C: –El te llamaba a su oficina para conversar y ahí te empezaba a preguntar “¿Qué pasa con tal? Porque vos sabés que yo me entero de todo”. Y ahí se iba enterando, iba tejiendo esto de lo que habla Agus, que parece inocente y es muy perverso, te hace desconfiar de todos menos de él.
A: –Me lo hacía a mí y a todo el mundo. Yo estuve cuatro años y en estos últimos dos ya veía cosas que no estaban bien. Este año lo enfrenté muchas veces. A fines del año pasado le hice un planteo económico, esto de que los que estábamos en la obra no teníamos que pagar la cuota.

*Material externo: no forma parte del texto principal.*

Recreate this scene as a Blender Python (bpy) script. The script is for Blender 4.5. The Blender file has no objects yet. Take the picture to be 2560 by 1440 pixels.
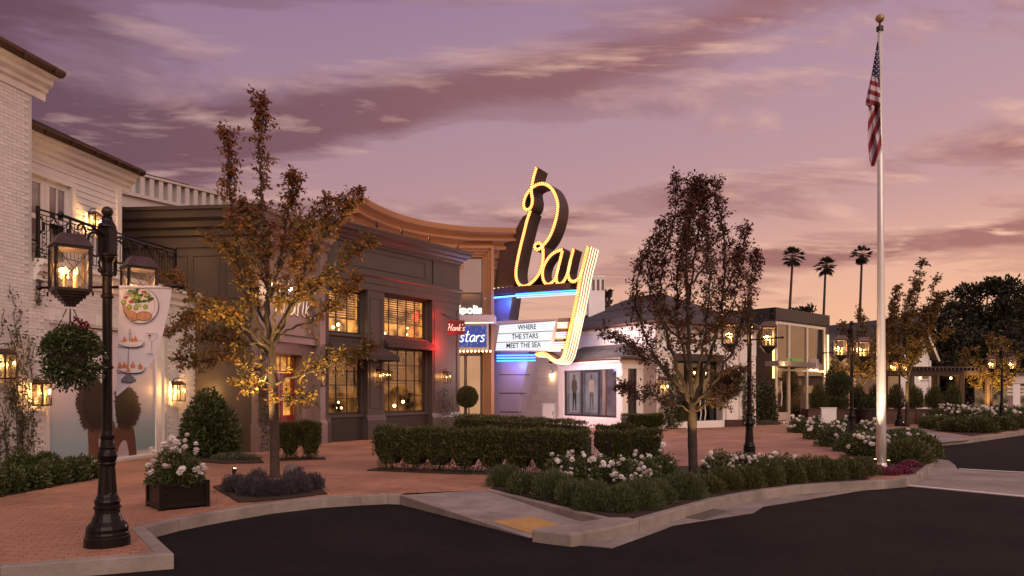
import bpy, bmesh, math, random
import numpy as np
from mathutils import Vector, Matrix
random.seed(7)
RNG = np.random.default_rng(11)
SC = bpy.context.scene
COL = SC.collection
R = math.radians
F_PX, HZ, EYE = 1850.0, 980.0, 1.75      # focal length and horizon in photo pixels, eye height above the plaza

# ------------------------------------------------------------------ camera
cam = bpy.data.cameras.new('camera')
cam.sensor_width = 36.0
cam.lens = 36.0 * F_PX / 2560.0
cam.shift_y = (HZ - 720.0) / 2560.0
cam.clip_start = 0.1
cam.clip_end = 4000
camo = bpy.data.objects.new('camera', cam)
camo.location = (0, 0, EYE)
camo.rotation_euler = (R(90), 0, 0)
COL.objects.link(camo)
SC.camera = camo

# ------------------------------------------------------------------ sky
W = bpy.data.worlds.new('World')
SC.world = W
W.use_nodes = True
wt = W.node_tree
wt.nodes.clear()
def wn(t, **k):
    n = wt.nodes.new(t)
    for a, b in k.items(): setattr(n, a, b)
    return n
def wl(a, b): wt.links.new(a, b)
def wmath(op, a, b=None, c=None, clamp=False):
    n = wn('ShaderNodeMath', operation=op); n.use_clamp = clamp
    for i, v in enumerate((a, b, c)):
        if v is None: continue
        if isinstance(v, (int, float)): n.inputs[i].default_value = v
        else: wl(v, n.inputs[i])
    return n.outputs[0]
def wramp(f, stops, interp='LINEAR'):
    n = wn('ShaderNodeValToRGB'); cr = n.color_ramp; cr.interpolation = interp
    while len(cr.elements) < len(stops): cr.elements.new(0.5)
    for e, (p, c) in zip(cr.elements, stops):
        e.position = p; e.color = (*c, 1) if len(c) == 3 else c
    wl(f, n.inputs[0]); return n.outputs[0]
def wmix(f, a, b):
    n = wn('ShaderNodeMix', data_type='RGBA')
    for i, v in ((0, f), (6, a), (7, b)):
        if isinstance(v, (int, float)): n.inputs[i].default_value = v
        elif isinstance(v, tuple): n.inputs[i].default_value = (*v, 1)
        else: wl(v, n.inputs[i])
    return n.outputs[2]
def wnoise(vec, scale, detail, rough, dist):
    n = wn('ShaderNodeTexNoise')
    n.inputs['Scale'].default_value = scale; n.inputs['Detail'].default_value = detail
    n.inputs['Roughness'].default_value = rough; n.inputs['Distortion'].default_value = dist
    wl(vec, n.inputs['Vector']); return n.outputs['Fac']
tc = wn('ShaderNodeTexCoord')
sep = wn('ShaderNodeSeparateXYZ'); wl(tc.outputs['Generated'], sep.inputs[0])
dx, dy, dz0 = sep.outputs
dz = wmath('MAXIMUM', dz0, 0.0)
side = wramp(wmath('MULTIPLY_ADD', dx, 0.9, 0.5, True), [(0.0, (0, 0, 0)), (0.45, (.5, .5, .5)), (1.0, (1, 1, 1))])
left = wramp(dz, [(0, (.60, .34, .27)), (.10, (.54, .31, .275)), (.2, (.44, .26, .275)), (.33, (.35, .215, .295)), (.5, (.25, .16, .275)), (1, (.19, .13, .23))])
right = wramp(dz, [(0, (1.0, .50, .24)), (.07, (1.0, .54, .31)), (.14, (.88, .48, .33)), (.24, (.60, .345, .335)), (.36, (.50, .31, .36)), (.5, (.39, .25, .37)), (1, (.27, .175, .29))])
base = wmix(side, left, right)
den = wmath('ADD', dz, 0.11)
cmb = wn('ShaderNodeCombineXYZ')
wl(wmath('MULTIPLY', wmath('DIVIDE', dx, den), 0.50), cmb.inputs[0])
wl(wmath('MULTIPLY_ADD', wmath('DIVIDE', dx, den), -0.12, wmath('DIVIDE', dy, den)), cmb.inputs[1])
wl(wmath('MULTIPLY', dz, 2.0), cmb.inputs[2])
n1 = wnoise(cmb.outputs[0], 2.3, 8, 0.57, 0.30)
off = wn('ShaderNodeVectorMath', operation='ADD'); wl(cmb.outputs[0], off.inputs[0]); off.inputs[1].default_value = (0.03, -0.075, 0.03)
n2 = wnoise(off.outputs[0], 2.3, 8, 0.57, 0.30)
n3 = wnoise(cmb.outputs[0], 0.42, 3, 0.5, 0.2)
def band(k, c, w, amp):
    t = wmath('DIVIDE', wmath('SUBTRACT', dz, wmath('MULTIPLY_ADD', dx, k, c)), w)
    return wmath('MULTIPLY', wmath('POWER', 2.718, wmath('MULTIPLY', wmath('MULTIPLY', t, t), -1.0)), amp)
b1 = band(0.22, 0.388, 0.036, 0.25)
b2 = wmath('MULTIPLY', band(0.04, 0.155, 0.020, 0.24), side)
b5 = band(0.0, 0.0, 0.075, -0.30)
b6 = band(0.10, 0.285, 0.040, -0.09)
b4 = wmath('MULTIPLY', band(0.05, 0.235, 0.020, 0.17), side)
lft = wmath('MULTIPLY', wmath('MULTIPLY', wmath('SUBTRACT', 0.44, side, None, True), 0.85), band(0.0, 0.30, 0.15, 1.0))
def dens(n):
    s = wmath('MULTIPLY_ADD', n3, 0.22, wmath('MULTIPLY_ADD', n, 1.25, -0.125))
    for q in (b1, b2, b4, b5, b6, lft): s = wmath('ADD', s, q)
    return s
d1, d2 = dens(n1), dens(n2)
cov = wramp(d1, [(.60, (0, 0, 0)), (.70, (.42, .42, .42)), (.92, (1, 1, 1))], 'EASE')
edge = wmath('MULTIPLY_ADD', wmath('SUBTRACT', d1, d2), 6.0, wmath('MULTIPLY_ADD', cov, -0.80, 0.55), True)
cdark = wmix(side, (.115, .058, .085), (.37, .155, .145))
clight = wmix(side, (.52, .33, .32), (.98, .58, .42))
ccol = wmix(edge, cdark, clight)
sky = wmix(wmath('MULTIPLY', cov, 0.88), base, ccol)
bg = wn('ShaderNodeBackground'); wl(sky, bg.inputs[0]); bg.inputs[1].default_value = 1.0
W.cycles.sampling_method = 'MANUAL'; W.cycles.sample_map_resolution = 512
wo = wn('ShaderNodeOutputWorld'); wl(bg.outputs[0], wo.inputs[0])

# ------------------------------------------------------------------ soft dusk glow and exposure
sl = bpy.data.lights.new('sun', 'SUN')
sl.energy = 1.9
sl.angle = R(55)
sl.color = (1.0, .76, .60)
so = bpy.data.objects.new('sun', sl)
so.rotation_euler = Vector((-.26, .72, -.64)).to_track_quat('-Z', 'Y').to_euler()
so.location = (20, -20, 30)
COL.objects.link(so)
SC.view_settings.view_transform = 'Standard'
SC.view_settings.look = 'None'
SC.view_settings.exposure = 0.0
SC.view_settings.gamma = 1.0
SC.cycles.use_denoising = True
SC.cycles.sample_clamp_indirect = 4.0
SC.cycles.max_bounces = 6
SC.cycles.diffuse_bounces = 3
SC.cycles.glossy_bounces = 3
SC.cycles.transparent_max_bounces = 16

# ------------------------------------------------------------------ materials
MATS = {}
def _new(key):
    m = bpy.data.materials.new(key); m.use_nodes = True
    nt = m.node_tree; nt.nodes.clear()
    return m, nt
def M(key, col, rough=.6, var=.18, scale=3.0, bump=.15, bscale=40, metal=0.0, spec=.5, island=0.0, island_col=None, coat=0.0, trans=0.0):
    """procedural surface: noise-varied colour, fine bump, optional per-piece variation"""
    if key in MATS: return MATS[key]
    m, nt = _new(key)
    N = nt.nodes.new; L = nt.links.new
    o = N('ShaderNodeOutputMaterial'); p = N('ShaderNodeBsdfPrincipled')
    p.inputs['Roughness'].default_value = rough; p.inputs['Metallic'].default_value = metal
    p.inputs['Specular IOR Level'].default_value = spec
    p.inputs['Coat Weight'].default_value = coat
    t = N('ShaderNodeTexCoord')
    n = N('ShaderNodeTexNoise'); n.inputs['Scale'].default_value = scale; n.inputs['Detail'].default_value = 6; n.inputs['Roughness'].default_value = .65
    L(t.outputs['Object'], n.inputs['Vector'])
    mr = N('ShaderNodeMapRange'); mr.inputs[1].default_value = .3; mr.inputs[2].default_value = .7
    mr.inputs[3].default_value = 1 - var; mr.inputs[4].default_value = 1 + var
    L(n.outputs['Fac'], mr.inputs[0])
    src = None
    if island or island_col:
        g = N('ShaderNodeNewGeometry'); oi = N('ShaderNodeObjectInfo')
        ad = N('ShaderNodeMath'); ad.operation = 'ADD'; L(g.outputs['Random Per Island'], ad.inputs[0]); L(oi.outputs['Random'], ad.inputs[1])
        fr = N('ShaderNodeMath'); fr.operation = 'FRACT'; L(ad.outputs[0], fr.inputs[0])
        if island_col:
            cr = N('ShaderNodeValToRGB'); els = cr.color_ramp.elements
            k = len(island_col)
            while len(els) < k: els.new(.5)
            for i, c in enumerate(island_col):
                els[i].position = i / max(1, k - 1); els[i].color = (*c, 1)
            L(fr.outputs[0], cr.inputs[0]); src = cr.outputs[0]
        else:
            m2 = N('ShaderNodeMapRange'); m2.inputs[3].default_value = 1 - island; m2.inputs[4].default_value = 1 + island
            L(fr.outputs[0], m2.inputs[0])
            mm = N('ShaderNodeMath'); mm.operation = 'MULTIPLY'; L(mr.outputs[0], mm.inputs[0]); L(m2.outputs[0], mm.inputs[1]); mr = mm
    sc = N('ShaderNodeVectorMath'); sc.operation = 'SCALE'
    if src: L(src, sc.inputs[0])
    else: sc.inputs[0].default_value = col
    L(mr.outputs[0], sc.inputs['Scale'])
    L(sc.outputs[0], p.inputs['Base Color'])
    if bump:
        nb = N('ShaderNodeTexNoise'); nb.inputs['Scale'].default_value = bscale; nb.inputs['Detail'].default_value = 4
        L(t.outputs['Object'], nb.inputs['Vector'])
        b = N('ShaderNodeBump'); b.inputs['Strength'].default_value = bump; b.inputs['Distance'].default_value = .02
        L(nb.outputs['Fac'], b.inputs['Height']); L(b.outputs[0], p.inputs['Normal'])
    if trans:
        tr = N('ShaderNodeBsdfTranslucent'); L(sc.outputs[0], tr.inputs[0])
        mx = N('ShaderNodeMixShader'); mx.inputs[0].default_value = trans
        L(p.outputs[0], mx.inputs[1]); L(tr.outputs[0], mx.inputs[2]); L(mx.outputs[0], o.inputs[0])
    else: L(p.outputs[0], o.inputs[0])
    MATS[key] = m
    return m
def E(key, col, s):
    """a thing that gives off light"""
    if key in MATS: return MATS[key]
    m, nt = _new(key)
    o = nt.nodes.new('ShaderNodeOutputMaterial'); e = nt.nodes.new('ShaderNodeEmission')
    e.inputs[0].default_value = (*col, 1); e.inputs[1].default_value = s
    nt.links.new(e.outputs[0], o.inputs[0]); MATS[key] = m
    return m
def GLASS(key, tint=(1, 1, 1), refl=.12, rough=.02, fres=.6):
    if key in MATS: return MATS[key]
    m, nt = _new(key); N = nt.nodes.new; L = nt.links.new
    o = N('ShaderNodeOutputMaterial'); t = N('ShaderNodeBsdfTransparent'); t.inputs[0].default_value = (*tint, 1)
    g = N('ShaderNodeBsdfGlossy'); g.inputs['Roughness'].default_value = rough
    lw = N('ShaderNodeLayerWeight'); lw.inputs[0].default_value = .35
    ml = N('ShaderNodeMath'); ml.operation = 'MULTIPLY_ADD'; ml.inputs[1].default_value = .6; ml.inputs[2].default_value = refl; ml.use_clamp = True
    ml.inputs[1].default_value = fres
    L(lw.outputs['Fresnel'], ml.inputs[0])
    x = N('ShaderNodeMixShader'); L(ml.outputs[0], x.inputs[0]); L(t.outputs[0], x.inputs[1]); L(g.outputs[0], x.inputs[2]); L(x.outputs[0], o.inputs[0])
    MATS[key] = m
    return m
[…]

Era una locura, ¡trabajábamos y encima pagábamos! Y obviamente fue el apocalipsis. Yo dije “no puedo pagar más la cuota y no estoy de acuerdo con que mis compañeros la paguen”. Hubo mucha hostilidad y algunos estaban de acuerdo y otros no. Y de su lado la explicación era que estar ahí era un privilegio, que el teatro independiente está en crisis y siempre hablaba de una deuda, que un día eran 40 mil dólares, otro 36, otros 44… Pero estaba siempre ese discurso para disciplinar y nosotros, que amamos lo que hacemos, sentíamos que no podíamos abandonarlo. Yo planteé eso de no pagar la cuota y quedó en el tintero, la dejé de pagar y pensé que mis compañeros también y ahora me enteré de que muchas la siguieron pagando, cada una un precio distinto.

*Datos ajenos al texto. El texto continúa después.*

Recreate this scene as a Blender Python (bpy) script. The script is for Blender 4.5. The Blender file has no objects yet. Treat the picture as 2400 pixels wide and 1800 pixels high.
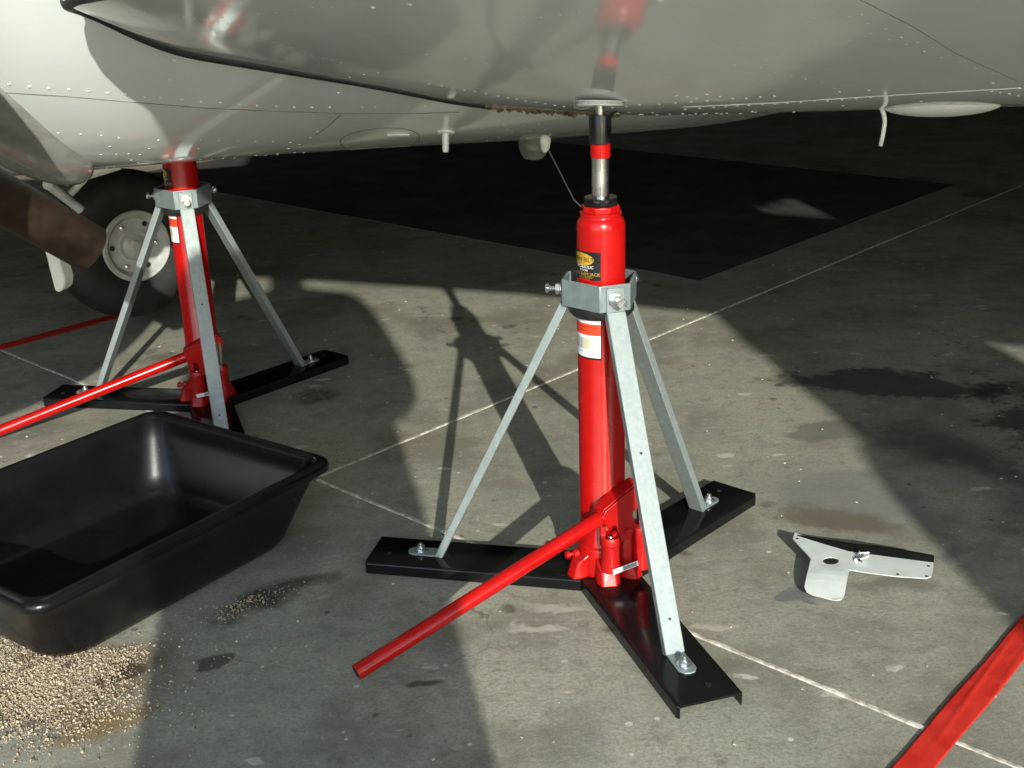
import bpy, bmesh, math, random
import numpy as np
from mathutils import Vector, Matrix, Quaternion
from mathutils.bvhtree import BVHTree

random.seed(7)
S = bpy.context.scene
COL = S.collection
R = math.radians
PI = math.pi

# ------------------------------------------------------------------ camera, sky, sun, exposure
FPX, PITCH, ROLL, CAMH = 2817.6, 0.3490, -0.0327, 0.9836      # focal length in units of a 2400 px wide frame
cam = bpy.data.cameras.new('camera'); co = bpy.data.objects.new('camera', cam); COL.objects.link(co)
cam.sensor_width = 36.0; cam.lens = FPX / 2400 * 36
cam.clip_start = 0.02; cam.clip_end = 500
fw = Vector((0, math.cos(PITCH), -math.sin(PITCH))); rt0 = Vector((1, 0, 0)); up0 = rt0.cross(fw)
RT = rt0 * math.cos(ROLL) + up0 * math.sin(ROLL); UP = up0 * math.cos(ROLL) - rt0 * math.sin(ROLL)
CAMP = Vector((0, 0, CAMH))
co.matrix_world = Matrix(((RT.x, UP.x, -fw.x, 0), (RT.y, UP.y, -fw.y, 0), (RT.z, UP.z, -fw.z, CAMH), (0, 0, 0, 1)))
S.camera = co

SUN_AZ, SUN_EL = R(100.15), R(21.17)                            # compass of the shadows, height of the sun
w = bpy.data.worlds.new('World'); S.world = w; w.use_nodes = True
nt = w.node_tree
sky = nt.nodes.new('ShaderNodeTexSky'); sky.sky_type = 'NISHITA'; sky.sun_disc = False
sky.sun_elevation = SUN_EL; sky.sun_rotation = math.atan2(-math.cos(SUN_AZ), -math.sin(SUN_AZ))
sky.air_density = 1.0; sky.dust_density = 0.6; sky.ozone_density = 2.2
bg = nt.nodes['Background']; bg.inputs['Strength'].default_value = 0.15
nt.links.new(sky.outputs[0], bg.inputs[0])
sl = bpy.data.lights.new('sun', 'SUN'); so = bpy.data.objects.new('sun', sl); COL.objects.link(so)
sl.energy = 2.1; sl.angle = R(0.55); sl.color = (1.0, 0.97, 0.865)
sd = Vector((math.cos(SUN_AZ) * math.cos(SUN_EL), math.sin(SUN_AZ) * math.cos(SUN_EL), -math.sin(SUN_EL)))
so.rotation_euler = sd.to_track_quat('-Z', 'Y').to_euler()
S.view_settings.view_transform = 'Standard'; S.view_settings.look = 'None'
S.cycles.max_bounces = 6; S.cycles.diffuse_bounces = 2; S.cycles.glossy_bounces = 3; S.cycles.transmission_bounces = 4
S.view_settings.exposure = 1.53; S.view_settings.gamma = 1.0

def pix(x, y):                                                  # view direction of a photo pixel (2400 x 1800)
    return (fw + RT * ((x - 1200) / FPX) - UP * ((y - 900) / FPX)).normalized()
def at_z(x, y, z=0.0):
    d = pix(x, y); return CAMP + d * ((z - CAMH) / d.z)
def at_y(x, y, Y):
    d = pix(x, y); return CAMP + d * (Y / d.y)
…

–¿Y tuviste algún castigo?
A: –Sí, meses de destrato. Devoluciones muy duras. Y ahí empezabas a dudar del propio desempeño artístico. Te confundía. Porque él sabía tus puntos débiles. Mis compañeras están bastante asustadas. Hace dos semanas me vio en minifalda y me dijo que yo lo perturbaba, y yo le dije “¿Qué es lo que te perturba?”. No me contestó. Yo me fui de ahí y tuve la certeza de que había algo más y que yo no podía irme sola, pateando tachos enojada con todos y todos tratándome de traidora, como él quería. Paralelamente estaba viendo a una compañera que no estaba bien y al mismo tiempo decidí juntarme con alguien del grupo de la época de Carolina y ahí me enteré de todo, de estas cosas terribles del pasado, de las estafas.

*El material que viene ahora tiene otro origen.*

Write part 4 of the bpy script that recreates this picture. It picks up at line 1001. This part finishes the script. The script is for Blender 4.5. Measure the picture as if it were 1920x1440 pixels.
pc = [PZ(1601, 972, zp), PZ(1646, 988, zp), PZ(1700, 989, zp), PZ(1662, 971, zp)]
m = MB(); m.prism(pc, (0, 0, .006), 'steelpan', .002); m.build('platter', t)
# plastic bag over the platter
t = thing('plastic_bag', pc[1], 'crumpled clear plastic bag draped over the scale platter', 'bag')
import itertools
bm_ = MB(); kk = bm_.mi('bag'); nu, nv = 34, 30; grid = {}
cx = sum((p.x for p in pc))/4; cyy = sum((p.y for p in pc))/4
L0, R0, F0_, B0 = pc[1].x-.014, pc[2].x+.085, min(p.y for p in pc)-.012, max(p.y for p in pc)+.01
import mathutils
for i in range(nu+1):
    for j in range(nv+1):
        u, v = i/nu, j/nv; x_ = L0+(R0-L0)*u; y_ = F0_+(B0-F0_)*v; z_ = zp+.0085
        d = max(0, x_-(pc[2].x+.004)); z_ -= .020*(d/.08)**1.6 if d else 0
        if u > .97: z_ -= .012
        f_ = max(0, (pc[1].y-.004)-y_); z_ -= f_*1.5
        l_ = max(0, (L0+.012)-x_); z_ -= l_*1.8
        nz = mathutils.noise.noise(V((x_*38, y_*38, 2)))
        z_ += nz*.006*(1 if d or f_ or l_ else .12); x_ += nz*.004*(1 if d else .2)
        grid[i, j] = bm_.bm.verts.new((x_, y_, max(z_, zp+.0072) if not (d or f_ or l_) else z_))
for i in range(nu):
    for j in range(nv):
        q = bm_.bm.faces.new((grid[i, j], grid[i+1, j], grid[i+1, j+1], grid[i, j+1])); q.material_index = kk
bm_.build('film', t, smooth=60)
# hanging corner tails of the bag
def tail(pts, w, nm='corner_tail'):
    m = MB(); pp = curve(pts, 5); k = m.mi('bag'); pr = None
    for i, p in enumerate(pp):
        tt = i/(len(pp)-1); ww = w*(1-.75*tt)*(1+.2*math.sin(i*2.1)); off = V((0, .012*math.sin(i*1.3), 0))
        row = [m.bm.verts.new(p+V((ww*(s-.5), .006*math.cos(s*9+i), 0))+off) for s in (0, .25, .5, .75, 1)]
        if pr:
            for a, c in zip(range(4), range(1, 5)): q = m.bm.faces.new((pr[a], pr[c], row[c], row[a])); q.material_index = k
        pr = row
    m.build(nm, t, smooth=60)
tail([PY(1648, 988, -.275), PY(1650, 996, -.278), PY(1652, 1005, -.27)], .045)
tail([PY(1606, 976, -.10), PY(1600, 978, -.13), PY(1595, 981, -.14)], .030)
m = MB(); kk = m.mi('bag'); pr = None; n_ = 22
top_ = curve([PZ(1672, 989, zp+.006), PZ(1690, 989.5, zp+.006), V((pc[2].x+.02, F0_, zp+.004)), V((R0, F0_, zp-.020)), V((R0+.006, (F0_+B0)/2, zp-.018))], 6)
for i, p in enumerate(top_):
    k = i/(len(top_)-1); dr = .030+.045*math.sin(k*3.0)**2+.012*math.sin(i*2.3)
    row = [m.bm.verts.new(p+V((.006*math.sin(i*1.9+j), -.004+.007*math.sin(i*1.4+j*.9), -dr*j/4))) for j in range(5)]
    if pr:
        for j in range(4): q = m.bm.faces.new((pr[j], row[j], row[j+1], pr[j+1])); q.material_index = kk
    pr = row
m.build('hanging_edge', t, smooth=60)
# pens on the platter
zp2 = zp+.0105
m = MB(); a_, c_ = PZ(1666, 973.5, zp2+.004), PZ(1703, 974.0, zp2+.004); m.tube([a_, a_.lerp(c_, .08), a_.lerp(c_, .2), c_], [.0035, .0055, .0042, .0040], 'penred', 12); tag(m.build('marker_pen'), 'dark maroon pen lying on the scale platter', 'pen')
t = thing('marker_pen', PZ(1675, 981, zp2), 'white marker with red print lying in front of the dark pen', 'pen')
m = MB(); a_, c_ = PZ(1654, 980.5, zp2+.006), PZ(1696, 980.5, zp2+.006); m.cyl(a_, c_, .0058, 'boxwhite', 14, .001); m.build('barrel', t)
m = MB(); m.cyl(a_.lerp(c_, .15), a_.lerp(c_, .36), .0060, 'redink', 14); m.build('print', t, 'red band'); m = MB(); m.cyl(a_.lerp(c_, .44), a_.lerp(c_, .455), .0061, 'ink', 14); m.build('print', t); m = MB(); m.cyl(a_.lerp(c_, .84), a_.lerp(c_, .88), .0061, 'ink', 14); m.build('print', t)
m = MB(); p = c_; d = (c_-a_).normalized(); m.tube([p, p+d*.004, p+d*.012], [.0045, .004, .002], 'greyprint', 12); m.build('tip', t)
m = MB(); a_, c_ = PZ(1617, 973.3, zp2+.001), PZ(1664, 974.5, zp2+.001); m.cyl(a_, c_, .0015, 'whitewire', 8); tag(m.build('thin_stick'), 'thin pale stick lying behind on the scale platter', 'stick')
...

Hace un tiempo, en una cuenta de Instagram que se llama Detrás de escena, donde se publican denuncias a directores de teatro o gente de ese ambiente, se había publicado una contra Omar Pacheco, se hablaba de violencia y ejercicios muy agresivos. Agustina lo leyó y le llamó la atención un comentario de alguien que ella sabía que había formado parte del elenco estable que decía “Que se sepa”. “A mí ese comentario me quedó grabado, todos estos meses no pude olvidarme. Pasó esto de la minifalda y le escribí a ella sin conocerla y le pedí de juntarme a hablar. Esto fue el mismo jueves pasado. Y después, esa misma tarde, ya estaba juntándome con mis compañeras y todas teníamos algo terrible para contar. En un día se armó todo con la certeza de que teníamos que exponerlo y sacar a las compañeras de ahí. Que nadie más curse con él. Una de las compañeras daba clases de pintura ahí adentro y tenía un montón de materiales allí, eso es lo que se ve que sacamos de adentro en el video que circula en las redes. El jueves, a la hora del taller, las 20, entramos y leímos un texto que habíamos escrito ese mismo día. Afuera estaban compañeres de talleres anteriores como Carolina, con un auto para cargar las cosas y filmar. Todo duró como diez minutos y después nos fuimos. El negaba las acusaciones. Por eso no hubo una denuncia como tanto nos reclaman, porque nos dimos cuenta de todo rápidamente y sentimos que no podía dar un taller más”, cuenta Agustina. Sin embargo, el viernes cuando el video empezó a circular en las redes y la página Omar Pacheco Abusador se llenó de comentarios, pensaron que lo mejor sería denunciar los abusos el lunes mismo, hacer una presentación colectiva ante la Justicia porque los testimonios sumaban más de cien casos de violencia sexual. En eso estaban el fin de semana cuando se enteraronde que Pacheco se ahorcó en el escenario de La Otra Orilla. Dos días antes y con la adrenalina y el aliento de haberse encontrado escribieron: “Ahora entendemos sus críticas constantes al feminisimo, incluso en instancias abiertas de debate con público donde se manifestaba en desacuerdo con el feminisimo ‘así como está planteado’, claro, que lucha para que machos impunes como él pierdan sus privilegios. Te llegó la OLA Pacheco”.
“Muchas compañeras están shockeadas, tienen miedo, pero todas tenemos la certeza de que esto tenía que terminar”, dice Agustina, que desde el lunes se reunió con el colectivo Ni Una Menos y recibió cientos de adhesiones de organizaciones feministas, como la Campaña Nacional contra las Violencias hacia las Mujeres y el Grupo de Teatro Libre que Omar Pacheco había fundado en Mendoza, donde también había sembrado su método de exclusividad y terror. Que haya retirado su cuerpo de la escena para que los de las pibas queden expuestos como culpables es la última de sus maniobras para perpetuar el silencio. De eso se habla en los medios hegemónicos desde el lunes e incluso circula la hipótesis de que un fiscal pedirá caratular la causa como instigación al suicidio. La manipulación de Pacheco sobre los hechos no es nueva, son más de treinta por año los femicidios que terminan con el suicidio del asesino, siempre dejando su sombra por encima del cadáver de la verdadera víctima. En este caso, las víctimas son tantas que no se pueden apagar sus voces y que ya saben que el escrache es una herramienta política para poner luz allí donde la Justicia patriarcal pone dudas y punitivismo. La de Pacheco es una de las tantas trayectorias que se construyeron alrededor de un nombre propio atormentado y talentoso que en el mundo del teatro y la actuación en general han habilitado todo tipo de abusos y manipulaciones. No hay mejor reparación para el maltrato como no saberse en soledad con él y guardarlo como un secreto, por eso Carolina y Agustina hablan en nombre de todas. “Dudamos en decir nuestros nombres, pero ya no tenemos miedo porque nos tenemos”.